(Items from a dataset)
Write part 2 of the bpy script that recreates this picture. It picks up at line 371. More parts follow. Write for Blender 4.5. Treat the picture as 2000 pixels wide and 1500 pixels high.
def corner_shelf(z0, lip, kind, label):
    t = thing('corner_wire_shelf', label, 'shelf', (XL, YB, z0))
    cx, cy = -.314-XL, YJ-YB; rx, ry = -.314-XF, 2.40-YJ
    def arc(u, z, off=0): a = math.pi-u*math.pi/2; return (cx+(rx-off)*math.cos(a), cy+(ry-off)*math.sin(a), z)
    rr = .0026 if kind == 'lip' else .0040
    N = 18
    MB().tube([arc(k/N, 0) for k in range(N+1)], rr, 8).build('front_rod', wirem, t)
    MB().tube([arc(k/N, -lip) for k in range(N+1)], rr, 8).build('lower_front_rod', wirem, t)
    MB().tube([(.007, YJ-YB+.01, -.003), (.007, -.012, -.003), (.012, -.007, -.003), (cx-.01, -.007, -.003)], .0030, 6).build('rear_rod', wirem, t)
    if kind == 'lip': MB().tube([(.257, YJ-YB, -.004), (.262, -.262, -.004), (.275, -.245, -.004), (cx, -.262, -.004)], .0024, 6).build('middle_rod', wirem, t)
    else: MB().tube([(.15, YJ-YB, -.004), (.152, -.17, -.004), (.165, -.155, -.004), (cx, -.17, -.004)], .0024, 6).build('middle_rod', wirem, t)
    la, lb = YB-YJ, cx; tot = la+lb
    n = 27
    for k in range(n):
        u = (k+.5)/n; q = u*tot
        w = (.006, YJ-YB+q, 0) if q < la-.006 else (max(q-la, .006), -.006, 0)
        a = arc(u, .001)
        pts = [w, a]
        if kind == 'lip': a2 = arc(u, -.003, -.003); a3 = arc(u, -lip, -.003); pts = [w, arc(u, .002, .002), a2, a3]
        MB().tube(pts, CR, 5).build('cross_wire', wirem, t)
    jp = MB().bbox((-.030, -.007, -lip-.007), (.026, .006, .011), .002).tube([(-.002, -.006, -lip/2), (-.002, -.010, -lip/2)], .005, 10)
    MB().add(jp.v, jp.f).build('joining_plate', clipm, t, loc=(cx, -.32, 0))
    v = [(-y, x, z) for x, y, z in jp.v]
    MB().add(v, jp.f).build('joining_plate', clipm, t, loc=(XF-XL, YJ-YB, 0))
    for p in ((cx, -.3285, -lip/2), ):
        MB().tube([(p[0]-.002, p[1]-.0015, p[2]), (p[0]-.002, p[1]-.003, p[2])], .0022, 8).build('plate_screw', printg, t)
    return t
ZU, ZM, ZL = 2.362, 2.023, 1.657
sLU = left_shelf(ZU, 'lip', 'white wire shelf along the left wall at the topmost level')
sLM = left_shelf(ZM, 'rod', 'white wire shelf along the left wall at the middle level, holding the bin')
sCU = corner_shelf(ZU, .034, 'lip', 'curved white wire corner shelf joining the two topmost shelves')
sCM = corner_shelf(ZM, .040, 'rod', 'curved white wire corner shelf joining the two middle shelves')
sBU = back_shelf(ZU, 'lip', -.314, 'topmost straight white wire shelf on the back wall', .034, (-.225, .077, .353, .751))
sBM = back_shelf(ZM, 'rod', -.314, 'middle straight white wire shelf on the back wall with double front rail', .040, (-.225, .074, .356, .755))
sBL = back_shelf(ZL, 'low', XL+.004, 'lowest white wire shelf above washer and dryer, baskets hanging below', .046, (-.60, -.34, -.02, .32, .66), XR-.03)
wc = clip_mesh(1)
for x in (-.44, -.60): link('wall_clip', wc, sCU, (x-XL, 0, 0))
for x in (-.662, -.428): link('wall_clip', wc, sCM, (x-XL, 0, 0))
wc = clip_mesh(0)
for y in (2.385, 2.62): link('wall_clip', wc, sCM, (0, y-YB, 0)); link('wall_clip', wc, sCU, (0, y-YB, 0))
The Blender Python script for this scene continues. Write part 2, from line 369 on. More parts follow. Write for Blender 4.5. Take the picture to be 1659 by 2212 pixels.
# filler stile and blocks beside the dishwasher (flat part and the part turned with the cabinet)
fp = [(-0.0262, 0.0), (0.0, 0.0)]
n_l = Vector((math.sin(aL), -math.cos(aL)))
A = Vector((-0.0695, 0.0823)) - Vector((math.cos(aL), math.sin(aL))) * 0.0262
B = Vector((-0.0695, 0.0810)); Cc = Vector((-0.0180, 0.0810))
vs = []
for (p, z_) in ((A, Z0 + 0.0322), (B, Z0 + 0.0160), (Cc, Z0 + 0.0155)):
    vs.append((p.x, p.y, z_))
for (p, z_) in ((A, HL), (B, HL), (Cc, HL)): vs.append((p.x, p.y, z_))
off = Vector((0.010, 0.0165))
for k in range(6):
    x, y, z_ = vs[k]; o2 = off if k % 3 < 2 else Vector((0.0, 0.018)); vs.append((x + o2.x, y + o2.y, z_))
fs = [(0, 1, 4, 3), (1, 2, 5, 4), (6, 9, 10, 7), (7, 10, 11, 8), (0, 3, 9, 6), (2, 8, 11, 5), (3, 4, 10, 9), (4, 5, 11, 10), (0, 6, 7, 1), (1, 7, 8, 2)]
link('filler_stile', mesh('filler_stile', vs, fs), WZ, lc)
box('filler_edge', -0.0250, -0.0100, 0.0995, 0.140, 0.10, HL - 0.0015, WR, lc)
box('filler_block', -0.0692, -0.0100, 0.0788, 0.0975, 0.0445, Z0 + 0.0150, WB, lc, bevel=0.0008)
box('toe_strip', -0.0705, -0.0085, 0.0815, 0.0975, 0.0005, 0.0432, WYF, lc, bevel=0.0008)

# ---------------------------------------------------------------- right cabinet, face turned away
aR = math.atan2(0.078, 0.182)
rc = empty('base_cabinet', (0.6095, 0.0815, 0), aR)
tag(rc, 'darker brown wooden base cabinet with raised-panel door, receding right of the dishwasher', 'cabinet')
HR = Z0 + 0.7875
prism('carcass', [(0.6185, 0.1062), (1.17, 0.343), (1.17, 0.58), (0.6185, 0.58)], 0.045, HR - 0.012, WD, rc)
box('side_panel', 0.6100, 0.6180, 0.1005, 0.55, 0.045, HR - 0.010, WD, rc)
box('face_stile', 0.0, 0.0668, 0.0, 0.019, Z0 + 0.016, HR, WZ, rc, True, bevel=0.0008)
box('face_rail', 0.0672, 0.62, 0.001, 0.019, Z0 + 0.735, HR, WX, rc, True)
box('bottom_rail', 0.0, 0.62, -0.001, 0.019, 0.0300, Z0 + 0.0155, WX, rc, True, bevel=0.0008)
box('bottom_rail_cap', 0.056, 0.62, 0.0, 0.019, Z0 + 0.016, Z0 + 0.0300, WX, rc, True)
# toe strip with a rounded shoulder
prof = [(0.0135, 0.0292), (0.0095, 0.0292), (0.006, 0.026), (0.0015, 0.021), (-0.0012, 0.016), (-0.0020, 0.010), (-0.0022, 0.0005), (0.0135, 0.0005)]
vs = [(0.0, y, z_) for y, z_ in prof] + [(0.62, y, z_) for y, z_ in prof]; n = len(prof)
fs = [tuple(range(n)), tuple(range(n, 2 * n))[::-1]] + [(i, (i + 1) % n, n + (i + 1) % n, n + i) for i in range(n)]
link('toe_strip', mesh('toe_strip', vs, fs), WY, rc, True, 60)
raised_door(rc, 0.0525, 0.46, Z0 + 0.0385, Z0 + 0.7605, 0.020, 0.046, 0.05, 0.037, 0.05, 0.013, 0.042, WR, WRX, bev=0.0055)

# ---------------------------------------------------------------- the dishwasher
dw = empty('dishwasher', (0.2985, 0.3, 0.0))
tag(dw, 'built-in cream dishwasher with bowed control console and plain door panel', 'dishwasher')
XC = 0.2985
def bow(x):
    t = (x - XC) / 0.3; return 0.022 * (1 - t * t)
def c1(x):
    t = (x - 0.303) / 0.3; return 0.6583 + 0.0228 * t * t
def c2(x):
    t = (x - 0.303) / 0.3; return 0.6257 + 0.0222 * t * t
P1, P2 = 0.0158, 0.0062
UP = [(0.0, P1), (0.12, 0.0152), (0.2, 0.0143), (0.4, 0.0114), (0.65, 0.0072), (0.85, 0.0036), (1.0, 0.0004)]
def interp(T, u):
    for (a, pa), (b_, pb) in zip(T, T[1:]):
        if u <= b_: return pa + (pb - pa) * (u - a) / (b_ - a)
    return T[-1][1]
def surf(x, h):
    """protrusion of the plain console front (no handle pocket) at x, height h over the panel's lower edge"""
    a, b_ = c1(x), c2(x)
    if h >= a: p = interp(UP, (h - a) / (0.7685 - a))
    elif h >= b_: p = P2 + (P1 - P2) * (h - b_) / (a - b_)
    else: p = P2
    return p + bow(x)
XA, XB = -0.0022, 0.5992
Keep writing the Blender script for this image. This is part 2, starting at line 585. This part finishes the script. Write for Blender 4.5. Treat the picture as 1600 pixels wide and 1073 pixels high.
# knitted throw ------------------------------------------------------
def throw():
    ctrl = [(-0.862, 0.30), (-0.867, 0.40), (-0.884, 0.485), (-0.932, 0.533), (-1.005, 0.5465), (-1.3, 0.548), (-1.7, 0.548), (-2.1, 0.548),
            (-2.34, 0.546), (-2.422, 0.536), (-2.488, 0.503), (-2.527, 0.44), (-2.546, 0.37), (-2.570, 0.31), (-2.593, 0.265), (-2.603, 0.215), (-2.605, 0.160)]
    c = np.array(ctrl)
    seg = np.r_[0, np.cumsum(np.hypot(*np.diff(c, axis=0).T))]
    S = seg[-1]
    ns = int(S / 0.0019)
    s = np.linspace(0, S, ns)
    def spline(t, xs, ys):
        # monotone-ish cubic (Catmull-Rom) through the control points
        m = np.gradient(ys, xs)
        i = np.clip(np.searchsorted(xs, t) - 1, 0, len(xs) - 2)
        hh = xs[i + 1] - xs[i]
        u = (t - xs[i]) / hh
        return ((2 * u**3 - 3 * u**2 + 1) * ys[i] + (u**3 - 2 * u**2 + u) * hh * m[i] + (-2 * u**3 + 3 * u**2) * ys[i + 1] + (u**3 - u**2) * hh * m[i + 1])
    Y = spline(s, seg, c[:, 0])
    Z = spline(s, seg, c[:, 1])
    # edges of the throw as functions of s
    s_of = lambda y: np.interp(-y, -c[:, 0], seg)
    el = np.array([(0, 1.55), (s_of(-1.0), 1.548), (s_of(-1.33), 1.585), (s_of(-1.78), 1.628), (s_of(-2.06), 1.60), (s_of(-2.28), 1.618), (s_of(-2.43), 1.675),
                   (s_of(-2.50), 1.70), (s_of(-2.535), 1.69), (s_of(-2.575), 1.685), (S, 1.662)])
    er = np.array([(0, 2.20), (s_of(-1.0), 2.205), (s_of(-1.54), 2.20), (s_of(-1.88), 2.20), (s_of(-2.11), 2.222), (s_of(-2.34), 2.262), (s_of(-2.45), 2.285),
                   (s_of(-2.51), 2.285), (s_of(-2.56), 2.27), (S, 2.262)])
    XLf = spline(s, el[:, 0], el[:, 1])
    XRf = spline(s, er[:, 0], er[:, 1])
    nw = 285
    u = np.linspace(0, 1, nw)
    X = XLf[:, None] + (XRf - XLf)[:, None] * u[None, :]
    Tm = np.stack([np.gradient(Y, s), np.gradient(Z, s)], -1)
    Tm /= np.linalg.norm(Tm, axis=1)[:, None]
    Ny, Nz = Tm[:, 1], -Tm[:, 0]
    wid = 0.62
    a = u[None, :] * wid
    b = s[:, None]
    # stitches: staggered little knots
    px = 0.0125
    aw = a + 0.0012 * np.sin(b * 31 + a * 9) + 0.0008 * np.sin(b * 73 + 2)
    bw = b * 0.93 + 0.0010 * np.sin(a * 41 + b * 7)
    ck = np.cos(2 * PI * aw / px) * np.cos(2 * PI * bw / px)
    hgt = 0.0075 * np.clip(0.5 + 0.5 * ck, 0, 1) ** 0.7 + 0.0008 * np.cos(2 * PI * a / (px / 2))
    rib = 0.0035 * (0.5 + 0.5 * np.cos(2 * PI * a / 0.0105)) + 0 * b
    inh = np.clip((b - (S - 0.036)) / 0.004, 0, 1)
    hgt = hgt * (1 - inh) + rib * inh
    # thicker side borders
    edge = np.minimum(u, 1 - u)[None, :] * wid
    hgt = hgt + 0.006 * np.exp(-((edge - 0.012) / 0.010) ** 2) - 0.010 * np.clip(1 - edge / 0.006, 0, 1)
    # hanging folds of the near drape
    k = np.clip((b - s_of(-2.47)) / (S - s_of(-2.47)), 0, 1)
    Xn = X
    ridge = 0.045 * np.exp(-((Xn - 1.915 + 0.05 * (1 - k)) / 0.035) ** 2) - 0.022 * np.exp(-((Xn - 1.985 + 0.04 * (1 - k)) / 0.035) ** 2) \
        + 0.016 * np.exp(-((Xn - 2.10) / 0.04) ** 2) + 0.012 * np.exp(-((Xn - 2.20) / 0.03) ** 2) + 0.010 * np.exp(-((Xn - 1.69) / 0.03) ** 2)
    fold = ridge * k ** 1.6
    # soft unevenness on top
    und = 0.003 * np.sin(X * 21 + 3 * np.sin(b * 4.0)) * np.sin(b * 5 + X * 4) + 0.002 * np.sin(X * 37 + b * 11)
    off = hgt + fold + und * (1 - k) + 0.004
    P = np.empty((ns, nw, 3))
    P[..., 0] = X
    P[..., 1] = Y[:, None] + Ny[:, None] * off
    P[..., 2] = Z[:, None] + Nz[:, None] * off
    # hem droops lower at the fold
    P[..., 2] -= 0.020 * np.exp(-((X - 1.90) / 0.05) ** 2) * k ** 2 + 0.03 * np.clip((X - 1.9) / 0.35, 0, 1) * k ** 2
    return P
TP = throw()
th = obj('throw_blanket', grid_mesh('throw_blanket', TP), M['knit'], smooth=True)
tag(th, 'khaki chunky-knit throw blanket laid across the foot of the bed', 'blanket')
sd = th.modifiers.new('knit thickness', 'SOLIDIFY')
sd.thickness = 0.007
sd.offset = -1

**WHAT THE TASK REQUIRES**
Identify the lines above that contain the word "Write", then copy them.

**COMPLETED EXERCISE**
Write part 2 of the bpy script that recreates this picture. It picks up at line 371. More parts follow. Write for Blender 4.5. Treat the picture as 2000 pixels wide and 1500 pixels high.
The Blender Python script for this scene continues. Write part 2, from line 369 on. More parts follow. Write for Blender 4.5. Take the picture to be 1659 by 2212 pixels.
Keep writing the Blender script for this image. This is part 2, starting at line 585. This part finishes the script. Write for Blender 4.5. Treat the picture as 1600 pixels wide and 1073 pixels high.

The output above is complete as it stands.